On the other hand, girls are more willing to stop a game and deal with hurt feelings. Their focus is less about keeping the ball in play and more about navigating their social climate. Do you know very many men who love to talk on the phone with their best friend? For many men it is just not in their nature. I know this may sound stereotypical, but stereotypes are there for a reason. Of course, in our present culture there are more exceptions put on the modern male to learn to be more comfortable with being vulnerable and emotional.
On top of this, many tune out their partner’s cries for more involvement until the requests get really serious. This may lead to temporary changes to soothe ruffled feathers and then gradually slip back into old habits. The reason the change doesn’t last is because the partner hasn’t really understood the reason for the change in the first place. He reacts to the pressure by switching into “solve” mode. John Gottman calls this the male way to deal with stress.
So what do we do when we are frustrated and at wit’s end
but still love him/her and want the relationship to work?
How do you get their attention?
First: Reframe the problem
Marriage psychologists Andrew Christianson and Neil Jacobson say that one of the major relationship patterns is that one of the spouses is often pursuing and trying to get closer to the other while the other may be quite satisfied with the depth of connection. This usually results in a polarization effect where the one being pursued actually moves further away.

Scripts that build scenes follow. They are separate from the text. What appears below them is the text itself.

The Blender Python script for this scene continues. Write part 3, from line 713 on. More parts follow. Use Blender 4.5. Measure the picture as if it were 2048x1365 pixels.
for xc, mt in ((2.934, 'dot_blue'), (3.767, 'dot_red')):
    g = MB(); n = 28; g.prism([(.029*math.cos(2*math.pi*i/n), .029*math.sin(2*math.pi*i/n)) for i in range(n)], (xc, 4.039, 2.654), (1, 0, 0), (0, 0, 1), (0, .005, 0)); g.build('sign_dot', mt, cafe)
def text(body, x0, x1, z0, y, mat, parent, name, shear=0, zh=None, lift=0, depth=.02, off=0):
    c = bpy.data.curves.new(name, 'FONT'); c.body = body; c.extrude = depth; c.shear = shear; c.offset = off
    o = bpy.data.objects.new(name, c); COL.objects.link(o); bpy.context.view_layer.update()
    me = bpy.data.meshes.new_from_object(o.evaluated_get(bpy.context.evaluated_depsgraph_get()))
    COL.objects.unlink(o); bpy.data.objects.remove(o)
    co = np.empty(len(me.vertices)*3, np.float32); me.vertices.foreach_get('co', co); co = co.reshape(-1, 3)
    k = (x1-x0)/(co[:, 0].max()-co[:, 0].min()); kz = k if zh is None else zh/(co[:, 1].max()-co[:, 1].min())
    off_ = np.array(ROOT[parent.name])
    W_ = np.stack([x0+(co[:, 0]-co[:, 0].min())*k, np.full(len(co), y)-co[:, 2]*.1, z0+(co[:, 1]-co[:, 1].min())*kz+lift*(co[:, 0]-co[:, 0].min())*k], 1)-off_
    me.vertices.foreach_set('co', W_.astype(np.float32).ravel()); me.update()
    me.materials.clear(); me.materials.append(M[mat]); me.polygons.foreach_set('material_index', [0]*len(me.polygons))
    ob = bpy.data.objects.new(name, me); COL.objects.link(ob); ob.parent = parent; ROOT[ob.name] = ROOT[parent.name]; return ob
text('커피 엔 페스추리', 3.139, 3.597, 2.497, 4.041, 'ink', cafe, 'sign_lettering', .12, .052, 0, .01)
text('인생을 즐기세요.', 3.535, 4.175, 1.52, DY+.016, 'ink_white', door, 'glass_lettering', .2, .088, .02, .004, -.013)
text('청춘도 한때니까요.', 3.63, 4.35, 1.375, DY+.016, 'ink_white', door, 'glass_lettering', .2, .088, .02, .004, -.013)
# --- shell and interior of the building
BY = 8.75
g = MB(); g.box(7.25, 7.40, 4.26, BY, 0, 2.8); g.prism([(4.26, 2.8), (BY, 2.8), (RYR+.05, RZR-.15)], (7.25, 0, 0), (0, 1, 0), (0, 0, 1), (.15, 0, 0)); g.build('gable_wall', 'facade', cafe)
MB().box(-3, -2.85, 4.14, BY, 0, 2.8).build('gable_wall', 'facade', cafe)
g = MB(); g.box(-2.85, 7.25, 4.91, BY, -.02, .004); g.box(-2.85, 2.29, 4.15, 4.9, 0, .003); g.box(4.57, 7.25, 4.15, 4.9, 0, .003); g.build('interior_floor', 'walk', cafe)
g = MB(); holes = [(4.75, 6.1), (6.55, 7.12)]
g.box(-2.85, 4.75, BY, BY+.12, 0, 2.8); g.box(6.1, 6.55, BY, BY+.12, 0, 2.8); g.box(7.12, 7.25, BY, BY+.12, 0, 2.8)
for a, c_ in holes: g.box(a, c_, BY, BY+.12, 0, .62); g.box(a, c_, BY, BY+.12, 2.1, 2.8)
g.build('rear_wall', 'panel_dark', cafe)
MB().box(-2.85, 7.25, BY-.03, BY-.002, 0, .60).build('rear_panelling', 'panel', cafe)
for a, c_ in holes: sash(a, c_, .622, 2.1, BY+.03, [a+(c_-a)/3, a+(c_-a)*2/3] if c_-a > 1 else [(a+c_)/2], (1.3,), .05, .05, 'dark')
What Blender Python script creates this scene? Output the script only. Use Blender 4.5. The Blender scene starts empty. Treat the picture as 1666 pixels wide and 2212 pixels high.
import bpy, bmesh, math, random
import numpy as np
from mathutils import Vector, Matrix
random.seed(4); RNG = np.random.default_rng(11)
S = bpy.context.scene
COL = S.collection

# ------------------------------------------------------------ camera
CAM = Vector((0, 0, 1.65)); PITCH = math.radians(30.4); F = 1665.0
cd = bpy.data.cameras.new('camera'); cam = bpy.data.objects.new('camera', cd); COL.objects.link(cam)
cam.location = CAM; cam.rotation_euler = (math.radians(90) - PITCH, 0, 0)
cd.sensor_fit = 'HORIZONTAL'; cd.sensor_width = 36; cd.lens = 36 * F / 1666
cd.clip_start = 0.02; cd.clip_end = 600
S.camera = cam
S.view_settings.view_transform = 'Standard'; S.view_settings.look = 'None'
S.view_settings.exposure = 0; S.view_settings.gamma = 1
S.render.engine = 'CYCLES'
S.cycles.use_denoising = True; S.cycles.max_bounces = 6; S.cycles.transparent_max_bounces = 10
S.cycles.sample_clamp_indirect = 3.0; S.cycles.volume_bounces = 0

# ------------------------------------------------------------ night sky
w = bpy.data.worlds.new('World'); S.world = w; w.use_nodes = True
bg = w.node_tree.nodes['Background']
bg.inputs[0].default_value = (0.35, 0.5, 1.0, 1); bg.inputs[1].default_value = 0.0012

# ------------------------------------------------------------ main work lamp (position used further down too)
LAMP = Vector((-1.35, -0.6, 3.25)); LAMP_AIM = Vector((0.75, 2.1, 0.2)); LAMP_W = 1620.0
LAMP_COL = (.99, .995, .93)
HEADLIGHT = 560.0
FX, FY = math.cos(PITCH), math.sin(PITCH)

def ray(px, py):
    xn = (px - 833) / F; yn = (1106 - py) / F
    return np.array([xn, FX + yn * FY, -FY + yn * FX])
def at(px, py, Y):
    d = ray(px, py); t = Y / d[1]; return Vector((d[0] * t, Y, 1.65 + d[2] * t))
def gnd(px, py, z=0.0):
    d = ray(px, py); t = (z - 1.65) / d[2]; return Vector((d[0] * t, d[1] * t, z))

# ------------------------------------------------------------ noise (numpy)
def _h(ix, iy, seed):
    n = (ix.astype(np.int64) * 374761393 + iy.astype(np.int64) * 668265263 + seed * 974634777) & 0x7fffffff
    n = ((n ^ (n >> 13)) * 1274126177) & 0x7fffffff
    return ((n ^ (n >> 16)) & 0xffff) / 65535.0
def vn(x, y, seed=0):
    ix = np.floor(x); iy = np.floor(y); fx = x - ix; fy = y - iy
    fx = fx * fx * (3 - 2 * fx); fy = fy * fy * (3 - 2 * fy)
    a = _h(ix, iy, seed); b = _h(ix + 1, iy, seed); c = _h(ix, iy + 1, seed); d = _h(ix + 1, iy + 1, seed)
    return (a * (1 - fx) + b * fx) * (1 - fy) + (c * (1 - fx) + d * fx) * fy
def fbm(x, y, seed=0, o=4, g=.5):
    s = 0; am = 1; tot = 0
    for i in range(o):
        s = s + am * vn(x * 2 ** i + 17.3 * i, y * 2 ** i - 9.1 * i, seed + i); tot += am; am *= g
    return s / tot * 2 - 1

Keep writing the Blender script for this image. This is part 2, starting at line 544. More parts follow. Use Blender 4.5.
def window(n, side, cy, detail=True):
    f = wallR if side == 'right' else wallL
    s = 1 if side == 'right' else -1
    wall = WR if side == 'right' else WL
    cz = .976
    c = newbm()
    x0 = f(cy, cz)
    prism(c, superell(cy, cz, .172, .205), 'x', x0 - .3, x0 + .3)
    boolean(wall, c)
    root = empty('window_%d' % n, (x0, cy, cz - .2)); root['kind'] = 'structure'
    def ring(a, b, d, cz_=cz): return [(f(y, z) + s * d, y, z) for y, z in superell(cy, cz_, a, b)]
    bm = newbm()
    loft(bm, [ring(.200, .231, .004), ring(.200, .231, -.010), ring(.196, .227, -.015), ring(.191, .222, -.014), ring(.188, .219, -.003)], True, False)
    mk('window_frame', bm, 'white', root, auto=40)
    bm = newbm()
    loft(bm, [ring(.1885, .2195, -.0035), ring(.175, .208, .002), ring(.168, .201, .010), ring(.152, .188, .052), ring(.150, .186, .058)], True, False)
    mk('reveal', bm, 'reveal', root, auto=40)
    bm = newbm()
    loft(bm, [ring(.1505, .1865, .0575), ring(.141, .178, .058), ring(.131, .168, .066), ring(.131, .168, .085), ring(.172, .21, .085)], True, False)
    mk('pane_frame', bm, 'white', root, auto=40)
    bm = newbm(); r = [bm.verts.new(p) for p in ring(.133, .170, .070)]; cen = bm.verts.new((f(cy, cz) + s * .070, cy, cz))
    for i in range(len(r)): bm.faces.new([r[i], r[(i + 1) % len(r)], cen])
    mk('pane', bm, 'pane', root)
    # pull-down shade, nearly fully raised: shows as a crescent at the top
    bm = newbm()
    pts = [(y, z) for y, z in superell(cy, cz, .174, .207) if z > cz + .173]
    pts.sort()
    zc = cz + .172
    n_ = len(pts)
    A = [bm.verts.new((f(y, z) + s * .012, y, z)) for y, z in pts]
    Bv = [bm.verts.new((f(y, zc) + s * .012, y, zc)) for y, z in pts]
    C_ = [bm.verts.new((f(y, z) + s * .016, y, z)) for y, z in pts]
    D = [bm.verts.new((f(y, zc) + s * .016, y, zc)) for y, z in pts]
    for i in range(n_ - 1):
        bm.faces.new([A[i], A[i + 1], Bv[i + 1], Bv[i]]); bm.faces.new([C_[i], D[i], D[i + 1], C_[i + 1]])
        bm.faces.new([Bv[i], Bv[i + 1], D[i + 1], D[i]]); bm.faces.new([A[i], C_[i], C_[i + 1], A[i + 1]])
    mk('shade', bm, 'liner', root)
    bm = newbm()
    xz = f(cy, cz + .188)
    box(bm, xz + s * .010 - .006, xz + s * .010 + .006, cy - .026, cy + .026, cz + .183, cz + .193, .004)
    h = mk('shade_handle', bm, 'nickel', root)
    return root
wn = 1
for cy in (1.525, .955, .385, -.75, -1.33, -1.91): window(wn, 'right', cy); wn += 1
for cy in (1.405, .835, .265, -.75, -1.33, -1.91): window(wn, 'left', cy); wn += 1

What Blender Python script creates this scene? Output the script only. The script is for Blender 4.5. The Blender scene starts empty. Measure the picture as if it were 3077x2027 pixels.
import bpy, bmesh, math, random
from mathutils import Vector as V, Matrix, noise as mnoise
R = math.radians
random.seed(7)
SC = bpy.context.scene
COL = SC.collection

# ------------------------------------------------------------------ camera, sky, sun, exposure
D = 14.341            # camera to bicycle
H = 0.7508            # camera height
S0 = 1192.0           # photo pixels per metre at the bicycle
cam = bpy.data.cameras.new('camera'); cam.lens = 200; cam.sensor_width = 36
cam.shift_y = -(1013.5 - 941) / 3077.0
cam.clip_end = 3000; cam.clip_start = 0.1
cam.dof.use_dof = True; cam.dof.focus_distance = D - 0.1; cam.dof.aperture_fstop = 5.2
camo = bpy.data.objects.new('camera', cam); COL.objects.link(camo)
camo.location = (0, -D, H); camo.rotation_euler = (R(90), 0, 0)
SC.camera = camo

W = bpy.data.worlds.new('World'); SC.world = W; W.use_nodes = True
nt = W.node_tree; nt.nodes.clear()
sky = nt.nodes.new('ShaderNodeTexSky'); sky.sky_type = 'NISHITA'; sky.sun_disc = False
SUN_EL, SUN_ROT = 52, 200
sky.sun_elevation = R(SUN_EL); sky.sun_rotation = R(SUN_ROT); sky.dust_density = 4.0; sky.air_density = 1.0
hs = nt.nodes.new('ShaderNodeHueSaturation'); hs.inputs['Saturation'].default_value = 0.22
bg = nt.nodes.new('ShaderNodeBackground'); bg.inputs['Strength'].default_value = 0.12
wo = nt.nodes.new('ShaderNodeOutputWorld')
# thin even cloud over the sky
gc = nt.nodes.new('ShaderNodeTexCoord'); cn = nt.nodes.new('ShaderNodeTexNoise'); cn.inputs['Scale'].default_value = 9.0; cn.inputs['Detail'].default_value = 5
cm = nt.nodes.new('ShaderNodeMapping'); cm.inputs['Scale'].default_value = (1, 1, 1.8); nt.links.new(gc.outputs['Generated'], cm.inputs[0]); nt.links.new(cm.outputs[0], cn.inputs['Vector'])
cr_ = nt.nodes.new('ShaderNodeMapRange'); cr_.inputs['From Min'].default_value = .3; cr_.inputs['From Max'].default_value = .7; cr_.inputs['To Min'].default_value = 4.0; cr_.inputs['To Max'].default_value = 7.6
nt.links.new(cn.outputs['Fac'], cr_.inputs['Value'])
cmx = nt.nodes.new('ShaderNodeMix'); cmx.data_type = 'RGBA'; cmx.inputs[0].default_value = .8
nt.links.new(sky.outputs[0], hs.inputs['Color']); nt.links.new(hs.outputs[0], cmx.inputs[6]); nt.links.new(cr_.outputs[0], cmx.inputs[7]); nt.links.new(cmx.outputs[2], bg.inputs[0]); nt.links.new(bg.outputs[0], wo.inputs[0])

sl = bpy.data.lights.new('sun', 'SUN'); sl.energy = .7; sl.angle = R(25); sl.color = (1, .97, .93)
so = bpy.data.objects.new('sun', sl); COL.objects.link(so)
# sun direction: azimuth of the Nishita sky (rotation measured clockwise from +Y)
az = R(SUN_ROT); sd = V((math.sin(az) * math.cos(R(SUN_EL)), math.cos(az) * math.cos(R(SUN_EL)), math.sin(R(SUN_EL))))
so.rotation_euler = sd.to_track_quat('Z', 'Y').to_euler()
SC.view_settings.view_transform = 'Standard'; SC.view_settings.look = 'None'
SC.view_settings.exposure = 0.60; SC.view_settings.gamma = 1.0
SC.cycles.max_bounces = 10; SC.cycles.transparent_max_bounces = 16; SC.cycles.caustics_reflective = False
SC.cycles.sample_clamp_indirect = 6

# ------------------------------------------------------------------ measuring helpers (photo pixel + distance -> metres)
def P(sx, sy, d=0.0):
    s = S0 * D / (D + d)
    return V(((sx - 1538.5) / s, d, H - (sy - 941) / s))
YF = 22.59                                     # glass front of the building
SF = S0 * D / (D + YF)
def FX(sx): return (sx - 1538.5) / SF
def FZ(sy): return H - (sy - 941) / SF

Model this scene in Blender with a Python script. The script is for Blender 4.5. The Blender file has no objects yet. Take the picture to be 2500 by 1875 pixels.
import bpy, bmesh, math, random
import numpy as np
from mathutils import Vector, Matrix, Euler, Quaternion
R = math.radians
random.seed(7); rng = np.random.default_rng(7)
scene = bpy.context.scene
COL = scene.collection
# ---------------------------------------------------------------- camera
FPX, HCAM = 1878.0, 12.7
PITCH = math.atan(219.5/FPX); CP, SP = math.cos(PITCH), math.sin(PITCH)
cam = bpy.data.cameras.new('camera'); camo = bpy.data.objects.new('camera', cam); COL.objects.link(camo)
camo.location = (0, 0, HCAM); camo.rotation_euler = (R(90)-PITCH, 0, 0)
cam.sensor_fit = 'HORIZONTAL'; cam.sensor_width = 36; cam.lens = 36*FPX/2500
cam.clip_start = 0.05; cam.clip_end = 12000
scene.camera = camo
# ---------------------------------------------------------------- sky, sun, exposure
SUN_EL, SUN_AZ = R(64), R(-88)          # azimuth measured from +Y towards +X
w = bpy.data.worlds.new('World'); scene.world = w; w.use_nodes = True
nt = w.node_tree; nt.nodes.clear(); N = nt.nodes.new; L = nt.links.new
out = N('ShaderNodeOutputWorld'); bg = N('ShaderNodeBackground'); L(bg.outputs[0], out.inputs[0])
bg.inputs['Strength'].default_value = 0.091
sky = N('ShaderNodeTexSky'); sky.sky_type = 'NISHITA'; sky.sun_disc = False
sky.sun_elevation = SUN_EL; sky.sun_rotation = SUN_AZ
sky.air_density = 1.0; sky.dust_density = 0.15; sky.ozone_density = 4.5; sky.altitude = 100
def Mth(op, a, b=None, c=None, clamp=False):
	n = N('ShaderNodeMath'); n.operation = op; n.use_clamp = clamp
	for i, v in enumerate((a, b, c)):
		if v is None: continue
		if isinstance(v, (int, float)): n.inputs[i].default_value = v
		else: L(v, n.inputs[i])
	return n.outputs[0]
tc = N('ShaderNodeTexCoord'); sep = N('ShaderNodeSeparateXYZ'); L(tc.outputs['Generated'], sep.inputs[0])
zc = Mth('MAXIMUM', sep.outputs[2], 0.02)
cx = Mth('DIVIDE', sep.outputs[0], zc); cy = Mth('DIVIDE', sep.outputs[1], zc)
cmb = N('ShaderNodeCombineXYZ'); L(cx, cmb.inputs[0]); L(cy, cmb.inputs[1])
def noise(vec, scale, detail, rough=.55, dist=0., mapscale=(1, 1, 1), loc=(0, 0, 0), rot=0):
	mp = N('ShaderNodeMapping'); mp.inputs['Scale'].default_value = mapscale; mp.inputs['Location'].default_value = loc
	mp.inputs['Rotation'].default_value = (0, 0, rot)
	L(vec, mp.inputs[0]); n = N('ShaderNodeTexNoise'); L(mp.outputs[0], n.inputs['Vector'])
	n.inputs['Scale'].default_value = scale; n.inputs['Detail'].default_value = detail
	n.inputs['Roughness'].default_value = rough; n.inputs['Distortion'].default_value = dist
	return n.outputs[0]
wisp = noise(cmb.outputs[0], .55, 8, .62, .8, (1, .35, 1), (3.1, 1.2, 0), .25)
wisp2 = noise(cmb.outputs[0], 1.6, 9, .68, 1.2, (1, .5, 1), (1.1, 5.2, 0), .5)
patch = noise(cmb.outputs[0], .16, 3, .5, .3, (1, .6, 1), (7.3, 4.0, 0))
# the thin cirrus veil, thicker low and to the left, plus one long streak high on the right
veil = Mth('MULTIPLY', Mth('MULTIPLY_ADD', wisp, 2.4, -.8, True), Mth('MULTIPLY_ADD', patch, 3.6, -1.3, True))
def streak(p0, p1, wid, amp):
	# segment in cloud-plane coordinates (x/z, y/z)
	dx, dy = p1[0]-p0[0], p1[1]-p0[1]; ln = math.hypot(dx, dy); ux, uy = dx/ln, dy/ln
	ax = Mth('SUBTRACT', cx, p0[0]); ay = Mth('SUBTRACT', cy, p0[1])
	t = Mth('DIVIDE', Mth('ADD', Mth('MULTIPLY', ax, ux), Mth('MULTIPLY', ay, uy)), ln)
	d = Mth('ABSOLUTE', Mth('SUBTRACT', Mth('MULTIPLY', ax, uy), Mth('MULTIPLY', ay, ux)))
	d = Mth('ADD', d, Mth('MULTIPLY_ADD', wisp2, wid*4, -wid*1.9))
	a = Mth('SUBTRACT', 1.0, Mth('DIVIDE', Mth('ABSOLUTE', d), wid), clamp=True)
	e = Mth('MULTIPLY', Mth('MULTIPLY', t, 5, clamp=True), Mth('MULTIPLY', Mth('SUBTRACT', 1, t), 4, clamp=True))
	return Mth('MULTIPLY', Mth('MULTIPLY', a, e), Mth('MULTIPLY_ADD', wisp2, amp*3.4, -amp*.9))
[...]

This is called a Pursuer/Distancer pattern. It usually occurs when one partner desires more intimacy and closeness and the other desires to maintain an optimal amount of distance. This is essentially a difference in the definition of an ideal relationship. But instead of seeing this as being just a difference of definitions one partner starts to want to eradicate this distance and sees it as a major problem. The difference is seen as a deficiency in the other person. The pursuing partner sees the other person as afraid of intimacy and the distancer see the other person as too dependent and needy.